FOCUS – Si les livres restent des cadeaux de fin d’année particulièrement prisés, encore faut-il les trouver. Quoi de mieux, dès lors, que de pousser la porte d’une bouquinerie ? À Grenoble, Le Livre voyageur a succédé in extremis à La Bouquinerie, pour le plus grand plaisir de ses habitués comme des bibliophiles.
« La bouquinerie, c’est un endroit où l’on trouve ce que l’on n’était pas venu chercher ! » C’est ainsi que Sylviane Clier appréhende son nouvel univers, elle qui depuis six mois déjà tient à Grenoble Le Livre voyageur, venu remplacer La Bouquinerie, boulevard Agutte-Sembat. Ceci alors que rien (ou presque) ne prédestinait cette “ancienne” de la fonction publique territoriale à aborder sa retraite en devenant propriétaire d’une bouquinerie.
Après quarante ans au service du livre et de la littérature, les propriétaires de la Bouquinerie de Grenoble, Martine et François Gaspari, pensaient en effet fermer pour de bon leur échoppe. C’est in extremis que Sylviane Clier a repris le local, après avoir poussé la porte… pour jeter un œil aux promotions. « C’était le jour de mon anniversaire. Je me suis dit que j’allais me faire un cadeau », plaisante-t-elle aujourd’hui.
Une reprise à peine quelques jours avant la fermeture
Une reprise qui a été un soulagement pour les clients habituels et les bibliophiles de Grenoble. Les libraires d’occasion sont certes au rendez-vous à la brocante Hoch chaque premier samedi du mois, et au Jardin de Ville chaque troisième samedi du mois. Mais le plaisir de pousser une porte pour s’emplir les narines des senteurs de livres anciens se fait rare, après de nombreuses fermetures au cours des quinze dernières années.
« C’est un patrimoine que j’avais envie de conserver, de faire perdurer », explique Sylviane Clier. Qui nourrissait depuis quelques années l’envie de monter un projet autour du livre, sans envisager pour autant la reprise d’une librairie. « Ça s’est concrétisé sans préméditation de ma part », raconte-t-elle. Mais le désir de transmettre sa passion de lectrice comme d’amoureuse du livre-objet était, lui, bien présent.
Comment s’est déroulée la transition ? Sylviane Clier craignait que le poids des Gaspari puisse peser sur ses épaules. « On ne passe comme cela quarante ans de bouquinerie à une novice dans le domaine », se disait-elle. Rien de tout cela, pourtant : « Ils ont vraiment été extraordinaires. Ils m’ont aidée, accompagnée, conseillée… Je les ai beaucoup écoutés, je leur ai même conseillé d’écrire un livre ! » Et aujourd’hui, le couple de retraités compte parmi ses clients occasionnels.

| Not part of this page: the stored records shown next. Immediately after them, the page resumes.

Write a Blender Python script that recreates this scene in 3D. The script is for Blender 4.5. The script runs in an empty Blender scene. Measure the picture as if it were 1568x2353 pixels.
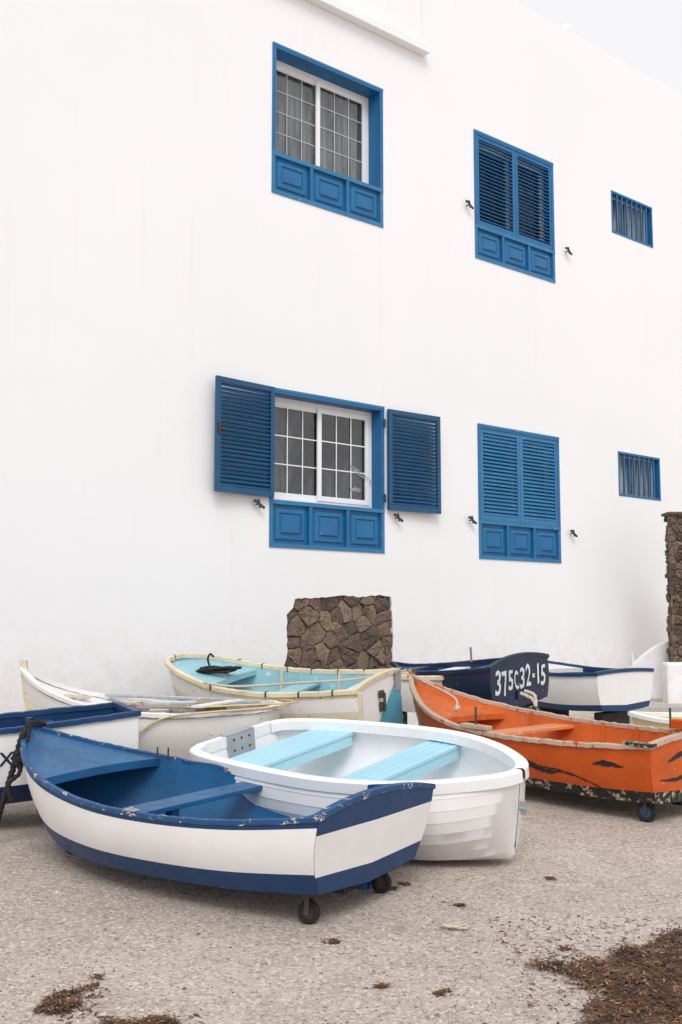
import bpy, math, random
from mathutils import Vector, Matrix
from mathutils.geometry import tessellate_polygon
random.seed(7)
SC = bpy.context.scene
COL = SC.collection
EYE = 1.654
SL = 0.029
def gz(y): return SL*y

# ---------------------------------------------------------------- materials
def _n(nt, t, **k):
    n = nt.nodes.new(t)
    for a, b in k.items(): setattr(n, a, b)
    return n
def base_mat(name):
    m = bpy.data.materials.new(name); m.use_nodes = True
    nt = m.node_tree
    return m, nt, nt.nodes['Principled BSDF']
def ramp(nt, src, a, b, ca=(0,0,0,1), cb=(1,1,1,1)):
    r = _n(nt, 'ShaderNodeValToRGB')
    r.color_ramp.elements[0].position = a; r.color_ramp.elements[0].color = ca
    r.color_ramp.elements[1].position = b; r.color_ramp.elements[1].color = cb
    nt.links.new(src, r.inputs[0]); return r.outputs[0]
def noise(nt, vec, scale, detail=4, rough=0.6, dist=0.0):
    n = _n(nt, 'ShaderNodeTexNoise'); n.inputs['Scale'].default_value = scale
    n.inputs['Detail'].default_value = detail; n.inputs['Roughness'].default_value = rough
    n.inputs['Distortion'].default_value = dist
    nt.links.new(vec, n.inputs['Vector']); return n.outputs[0]
def mapping(nt, scale=(1,1,1), loc=(0,0,0)):
    tc = _n(nt, 'ShaderNodeTexCoord'); mp = _n(nt, 'ShaderNodeMapping')
    mp.inputs['Scale'].default_value = scale; mp.inputs['Location'].default_value = loc
    nt.links.new(tc.outputs['Object'], mp.inputs[0]); return mp.outputs[0]
def mix(nt, fac, a, b, mode='MIX'):
    m = _n(nt, 'ShaderNodeMix', data_type='RGBA', blend_type=mode)
    if isinstance(fac, (int, float)): m.inputs[0].default_value = fac
    else: nt.links.new(fac, m.inputs[0])
    for i, v in ((6, a), (7, b)):
        if isinstance(v, tuple): m.inputs[i].default_value = (v[0], v[1], v[2], 1)
        else: nt.links.new(v, m.inputs[i])
    return m.outputs[2]
def mul(nt, a, b, op='MULTIPLY'):
    m = _n(nt,'ShaderNodeMath', operation=op)
    for i, v in ((0,a),(1,b)):
        if isinstance(v,(int,float)): m.inputs[i].default_value = v
        else: nt.links.new(v, m.inputs[i])
    return m.outputs[0]
def bump(nt, p, src, strength, dist=0.01):
    b = _n(nt, 'ShaderNodeBump'); b.inputs['Strength'].default_value = strength
    b.inputs['Distance'].default_value = dist
    nt.links.new(src, b.inputs['Height']); nt.links.new(b.outputs[0], p.inputs['Normal'])

def paint(name, col, chip=None, amt=0.5, cscale=14, rough=0.45, grime=0.25, gcol=(0.25,0.2,0.16), stretch=(1,1,1), dk=0.78):
    m, nt, p = base_mat(name)
    v = mapping(nt, stretch, (random.random()*9, random.random()*9, 0))
    n1 = noise(nt, v, 2.3, 6, 0.65)
    dark = tuple(c*dk for c in col)
    c = mix(nt, ramp(nt, n1, 0.35, 0.7), dark, col)
    n2 = noise(nt, v, 9, 8, 0.75)
    c = mix(nt, ramp(nt, n2, 0.60, 0.85, cb=(grime,)*3+(1,)), c, gcol)
    n3 = noise(nt, v, cscale, 9, 0.72, 0.3)
    if chip:
        th = 0.78 - 0.36*amt
        mask = ramp(nt, n3, th, th+0.015)
        cc = mix(nt, ramp(nt, noise(nt, v, 30, 3), 0.4, 0.6), chip, tuple(x*0.5 for x in chip))
        c = mix(nt, mask, c, cc)
    nt.links.new(c, p.inputs['Base Color'])
    nt.links.new(ramp(nt, n2, 0.3, 0.8, (rough-.1,)*3+(1,), (min(1,rough+.25),)*3+(1,)), p.inputs['Roughness'])
    bump(nt, p, n3, 0.28, 0.004)
    return m

M = {}
M['navy'] = paint('navy_paint', (0.003,0.045,0.145), (0.55,0.5,0.42), 0.30, 18, 0.42)
M['navy_rim'] = paint('navy_worn_rim', (0.004,0.068,0.20), (0.72,0.64,0.54), 0.53, 17, 0.5, stretch=(.8,1.3,1.3))
M['blue_in'] = paint('blue_interior_paint', (0.008,0.125,0.31), (0.6,0.6,0.58), 0.27, 26, 0.42, 0.55, (0.010,0.06,0.14), dk=0.58)
M['white'] = paint('white_boat_paint', (0.83,0.825,0.815), (0.06,0.09,0.2), 0.20, 18, 0.5, 0.25, (0.58,0.5,0.44), dk=0.92)
M['offwhite'] = paint('aged_white_paint', (0.79,0.775,0.75), (0.36,0.31,0.26), 0.42, 14, 0.6, 0.5, (0.53,0.48,0.43), dk=0.88)
M['gel'] = paint('white_gelcoat', (0.87,0.88,0.885), None, 0, 10, 0.25, 0.1, (0.68,0.65,0.61), dk=0.94)
M['gelout'] = paint('white_gelcoat_outside', (0.84,0.83,0.83), None, 0, 10, 0.35, 0.25, (0.6,0.53,0.5), dk=0.92)
M['orange'] = paint('orange_paint', (0.64,0.097,0.004), (0.70,0.5,0.38), 0.34, 16, 0.42, 0.5, (0.28,0.045,0.008), dk=0.7)
M['orange_in'] = paint('orange_interior_paint', (0.70,0.145,0.02), (0.75,0.62,0.5), 0.43, 15, 0.5, 0.6, (0.25,0.07,0.025), dk=0.68)
M['orange_seat'] = paint('faded_orange_seat', (0.74,0.27,0.10), (0.75,0.62,0.5), 0.5, 13, 0.5, 0.6, (0.4,0.2,0.1), dk=0.75, stretch=(1,.5,1))
M['orange_rim'] = paint('orange_worn_rim', (0.54,0.42,0.32), (0.62,0.12,0.02), 0.60, 10, 0.6, 0.6, (0.2,0.15,0.1))
M['tar'] = paint('black_tar_paint', (0.012,0.011,0.010), (0.55,0.46,0.32), 0.66, 20, 0.6, 0.4, (0.3,0.2,0.1))
M['black'] = paint('black_paint', (0.012,0.012,0.014), (.5,.1,.02), 0.32, 18, 0.5, 0.2)
M['cyan'] = paint('pale_turquoise_paint', (0.31,0.585,0.65), (0.80,0.80,0.76), 0.48, 12, 0.5, 0.5, (0.5,0.57,0.55))
M['cyan_seat'] = paint('pale_turquoise_seat', (0.39,0.68,0.79), (0.85,0.87,0.87), 0.36, 26, 0.4, 0.15, (.5,.6,.62), dk=0.9)
M['cyan_dk'] = paint('teal_paint', (0.09,0.37,0.50), (0.6,0.6,0.55), 0.33, 12, 0.5, 0.3)
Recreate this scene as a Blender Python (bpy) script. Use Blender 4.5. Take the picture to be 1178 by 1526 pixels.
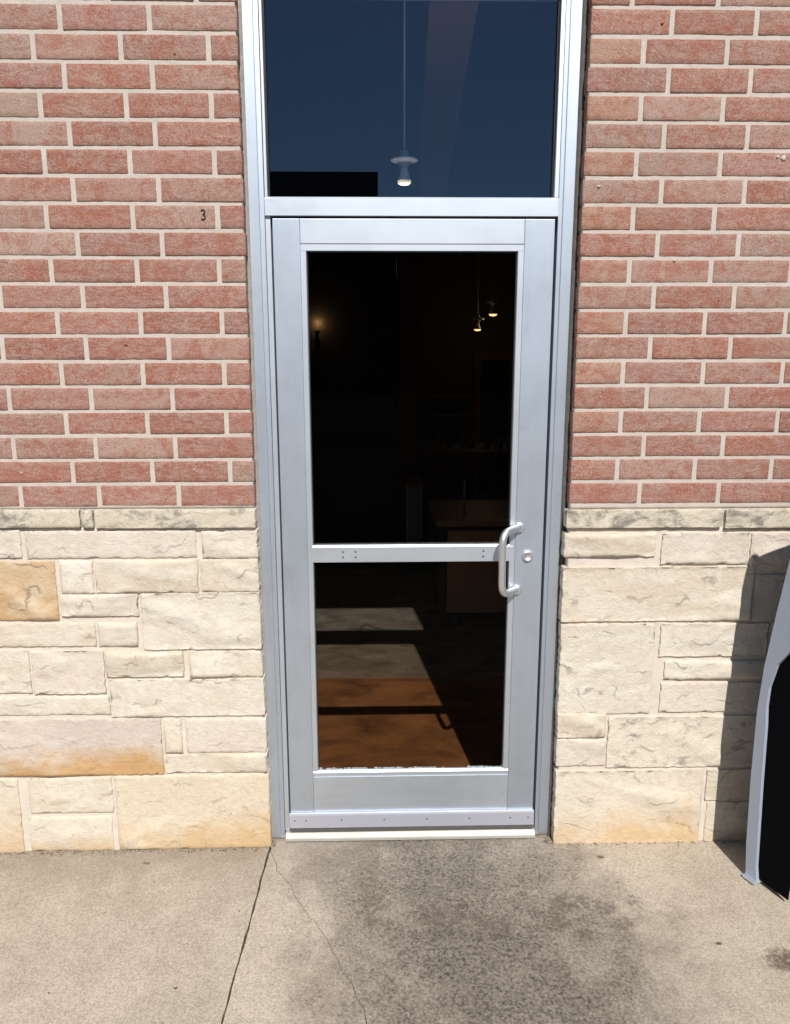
import bpy, bmesh, math, random
from mathutils import Vector, Matrix, noise
random.seed(11)
C = bpy.context.scene.collection
for o in list(bpy.data.objects): bpy.data.objects.remove(o)
sc = bpy.context.scene

# ------------------------------------------------------------------ camera
cam_d = bpy.data.cameras.new('camera'); cam = bpy.data.objects.new('camera', cam_d); C.objects.link(cam)
cam_d.sensor_fit = 'HORIZONTAL'; cam_d.sensor_width = 36; cam_d.lens = 36*1156.16/1178
cam_d.clip_start = 0.05; cam_d.clip_end = 1000
yaw, pitch, roll = 0.0237, 0.20187, 0.00119
f = Vector((math.sin(yaw)*math.cos(pitch), math.cos(yaw)*math.cos(pitch), -math.sin(pitch)))
r = Vector((math.cos(yaw), -math.sin(yaw), 0)); d = f.cross(r)
r2 = math.cos(roll)*r + math.sin(roll)*d; d2 = -math.sin(roll)*r + math.cos(roll)*d
m = Matrix((r2, -d2, -f)).transposed().to_4x4(); m.translation = (0, -2.50, 1.738)
cam.matrix_world = m
sc.camera = cam

# ------------------------------------------------------------------ sky, sun, exposure
w = bpy.data.worlds.new('World'); sc.world = w; w.use_nodes = True
nt = w.node_tree; bg = nt.nodes['Background']
sky = nt.nodes.new('ShaderNodeTexSky'); sky.sky_type = 'NISHITA'; sky.sun_disc = False
sky.sun_elevation = math.radians(47.2); sky.sun_rotation = math.pi - math.atan(0.125)
sky.altitude = 200; sky.air_density = 1.0; sky.dust_density = 0.4; sky.ozone_density = 1.5
nt.links.new(sky.outputs[0], bg.inputs[0]); bg.inputs[1].default_value = 0.062
sl = bpy.data.lights.new('sun', 'SUN'); sl.energy = 4.75; sl.angle = math.radians(0.53); sl.color = (1.0, 0.955, 0.89)
sun = bpy.data.objects.new('sun', sl); C.objects.link(sun)
sun.rotation_euler = Vector((-0.125, 1.0, -1.09)).to_track_quat('-Z', 'Y').to_euler(); sun.location = (2, -8, 9)
sc.view_settings.view_transform = 'Standard'; sc.view_settings.look = 'None'
sc.view_settings.exposure = 0.0; sc.view_settings.gamma = 1.0; sc.view_settings.use_curve_mapping = False

# ------------------------------------------------------------------ helpers
def link(o, parent=None):
    C.objects.link(o)
    if parent is not None: o.parent = parent
    return o
def thing(name, label, cat, loc=(0, 0, 0), group=None):
    o = bpy.data.objects.new(name, None); o.empty_display_size = .1; o.location = loc; link(o)
    o['label'] = label; o['category'] = cat
    if group: o['group'] = group
    return o
def mesh_obj(name, verts, faces, mat, parent=None, smooth=None, loc=(0, 0, 0)):
    me = bpy.data.meshes.new(name); me.from_pydata(verts, [], faces); me.update()
    if smooth is not None:
        me.polygons.foreach_set('use_smooth', [bool(s) for s in smooth])
    if mat: me.materials.append(mat)
    o = bpy.data.objects.new(name, me); o.location = loc
    return link(o, parent)
def bm_obj(name, bm, mat, parent=None, smooth=False):
    me = bpy.data.meshes.new(name); bm.normal_update(); bm.to_mesh(me); bm.free()
    if smooth: me.polygons.foreach_set('use_smooth', [True]*len(me.polygons))
    me.materials.append(mat); o = bpy.data.objects.new(name, me)
    return link(o, parent)
def box(bm, x0, x1, y0, y1, z0, z1):
    g = bmesh.ops.create_cube(bm, size=1.0)['verts']
    for v in g: v.co = Vector(((x0+x1)/2+v.co.x*(x1-x0), (y0+y1)/2+v.co.y*(y1-y0), (z0+z1)/2+v.co.z*(z1-z0)))
    return g
def box_obj(name, x0, x1, y0, y1, z0, z1, mat, parent=None, bev=0.0):
    bm = bmesh.new(); box(bm, x0, x1, y0, y1, z0, z1)
    if bev: bmesh.ops.bevel(bm, geom=bm.edges[:], offset=bev, segments=2, affect='EDGES', profile=.6)
    return bm_obj(name, bm, mat, parent)
def prism_obj(name, prof, z0, z1, mat, parent=None, bev=0.0):      # profile in XY, extruded along Z
    bm = bmesh.new(); vs = [bm.verts.new((x, y, z0)) for x, y in prof]; fa = bm.faces.new(vs)
    ex = bmesh.ops.extrude_face_region(bm, geom=[fa])
    for v in [g for g in ex['geom'] if isinstance(g, bmesh.types.BMVert)]: v.co.z = z1
    bmesh.ops.recalc_face_normals(bm, faces=bm.faces[:])
    if bev: bmesh.ops.bevel(bm, geom=[e for e in bm.edges if abs(e.verts[0].co.z-e.verts[1].co.z) > .01], offset=bev, segments=2, affect='EDGES')
    return bm_obj(name, bm, mat, parent)
def hprism_obj(name, prof, x0, x1, mat, parent=None, bev=0.0):     # profile in YZ, extruded along X
    bm = bmesh.new(); vs = [bm.verts.new((x0, y, z)) for y, z in prof]; fa = bm.faces.new(vs)
    ex = bmesh.ops.extrude_face_region(bm, geom=[fa])
    for v in [g for g in ex['geom'] if isinstance(g, bmesh.types.BMVert)]: v.co.x = x1
    bmesh.ops.recalc_face_normals(bm, faces=bm.faces[:])
    if bev: bmesh.ops.bevel(bm, geom=[e for e in bm.edges if abs(e.verts[0].co.x-e.verts[1].co.x) > .01], offset=bev, segments=2, affect='EDGES')
    return bm_obj(name, bm, mat, parent)
def lathe_obj(name, prof, mat, parent=None, loc=(0, 0, 0), n=24, axis='Z'):
    V = []; F = []
    for (rr, z) in prof:
        for k in range(n):
            a = 2*math.pi*k/n; c, s = rr*math.cos(a), rr*math.sin(a)
            V.append((c, s, z) if axis == 'Z' else (c, -z, s))
    for i in range(len(prof)-1):
        for k in range(n):
            F.append((i*n+k, i*n+(k+1) % n, (i+1)*n+(k+1) % n, (i+1)*n+k))
    F.append(tuple(range(n))[::-1]); F.append(tuple((len(prof)-1)*n+k for k in range(n)))
    o = mesh_obj(name, V, F, mat, parent, [1]*(len(F)-2)+[0, 0], loc)
    bm = bmesh.new(); bm.from_mesh(o.data); bmesh.ops.recalc_face_normals(bm, faces=bm.faces[:]); bm.to_mesh(o.data); bm.free()
    return o
def tube_obj(name, pts, rad, mat, parent=None, n=14):
    pts = [Vector(p) for p in pts]; V = []; F = []; up = None
    for i, p in enumerate(pts):
        t = (pts[min(i+1, len(pts)-1)]-pts[max(i-1, 0)]).normalized()
        if up is None: up = t.orthogonal().normalized()
        up = (up-t*up.dot(t)).normalized(); b = t.cross(up)
        rr = rad[i] if isinstance(rad, (list, tuple)) else rad
        for k in range(n):
            a = 2*math.pi*k/n; V.append(p+rr*(math.cos(a)*up+math.sin(a)*b))
    for i in range(len(pts)-1):
        for k in range(n): F.append((i*n+k, i*n+(k+1) % n, (i+1)*n+(k+1) % n, (i+1)*n+k))
    F.append(tuple(range(n))[::-1]); F.append(tuple((len(pts)-1)*n+k for k in range(n)))
    return mesh_obj(name, V, F, mat, parent, [1]*(len(F)-2)+[0, 0])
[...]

« Je pense que les livres peuvent nous sauver de tout »
Sylviane Clier s’est naturellement appropriée les lieux, tout en gardant l’esprit d’une bouquinerie généraliste. Les rayons bandes dessinées et littérature jeunesse ont disparu, deux domaines que la bouquiniste avoue ne pas maîtriser suffisamment. Les livres anciens sont en revanche toujours présents, aux côté de la littérature contemporaine. Le rayon poésie s’est quant à lui agrandi, et un rayon dédié aux auteures a été créé au premier étage.
« C’est le rayon des “passeuses d’histoires”, des auteures féminines classiques ou contemporaines, qui ont permis d’apporter leur pierre à l’édifice, ça me tenait à cœur », explique-t-elle. Nancy Huston ou Virginia Woolf comptent d’ailleurs parmi ses (nombreux) écrivains préférés. Aux côtés d’un Pascal Quignard, d’un Patrick Modiano, d’un Jim Harrison ou d’un Haruki Murakami.
« Il ne faut pas être élitiste. Il n’y a pas de bons ou de mauvais auteurs. Il y a des choses qui nous parlent », s’empresse d’ajouter Sylviane Clier. Qui explique apprendre autant de ses visiteurs qu’elle a, elle-même, l’occasion de les conseiller et de leur transmettre sa passion. Une nécessité par les temps qui courent ? « Je pense que les livres peuvent nous sauver de tout. De la solitude, de la mélancolie, de la tristesse », conclut-elle.